Созерцание звездного неба захватывало его, уединенность деревни позволяла отдохнуть телесно и духовно; он приходил в восторг от богослужебных песнопений и народных песен, находил отражение Троицы в апельсиновых листьях, и идеалом молитвы для него, как для всех великих святых-созерцателей, было «находить Бога во всём». Именно поэтому «Духовные упражнения» завершаются «Великим созерцанием, необходимым ради достижения любви»: Mirar cómo Dios habita en las criaturas…, considerar cómo Dios trabaja y labora por mí, en todas cosas criadas…, mirar cómo todos los bienes y dones descienden de arriba.[4]
Свящ.

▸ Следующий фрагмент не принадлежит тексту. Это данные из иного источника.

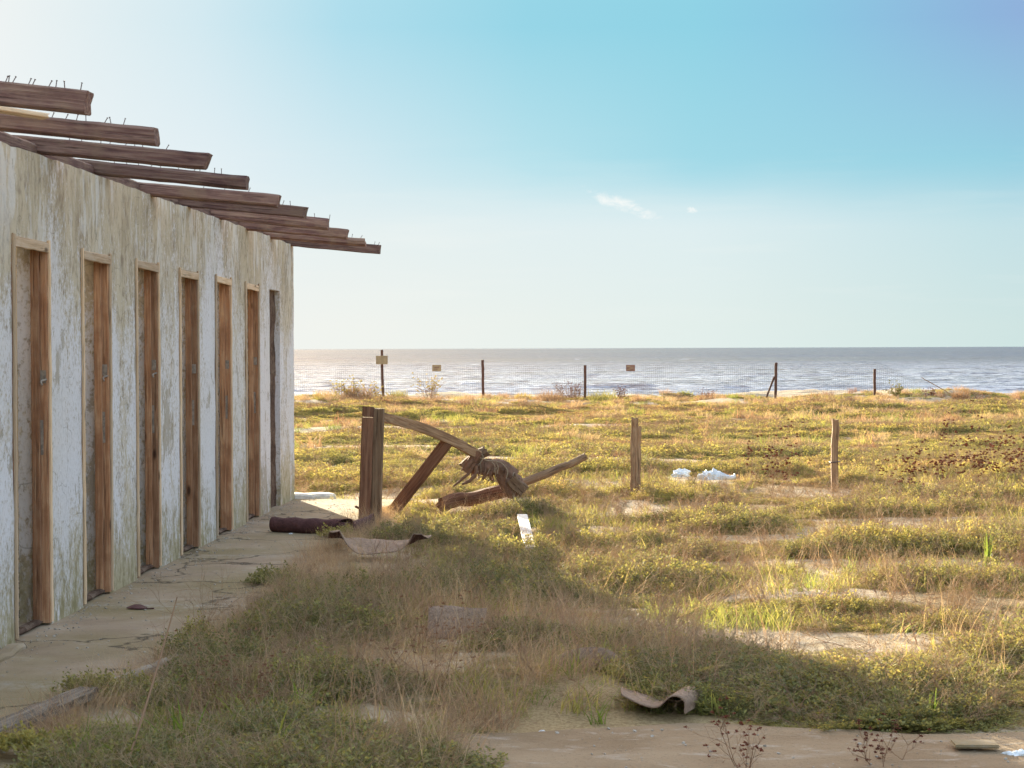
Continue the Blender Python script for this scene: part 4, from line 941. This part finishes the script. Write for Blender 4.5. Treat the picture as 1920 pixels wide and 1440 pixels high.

Педро де Летурия, SJ
Источник: La Civiltà Cattolica
***
ПРИМЕЧАНИЯ:
[1] Он, Божественный Спаситель, является большим аргументом в пользу жизни в бедности, чем все иные человеческие причины. (исп.) (здесь и далее – прим. переводчика)
[2] По всей земле неверных (исп.)
[3] И святой Франциск, полный душевной простоты, приводил к Божьей любви все создания… Когда он видел солнце, луну и звёзды, он испытывал о любви Бога такую великую радость, какую едва может объять человек. (исп.)
[4] Смотреть, как Бог живёт во всех Своих созданиях…, размышлять, как Бог действует ради моего блага через все Свои творения…, созерцать, как все блага и дары даются свыше. (исп.)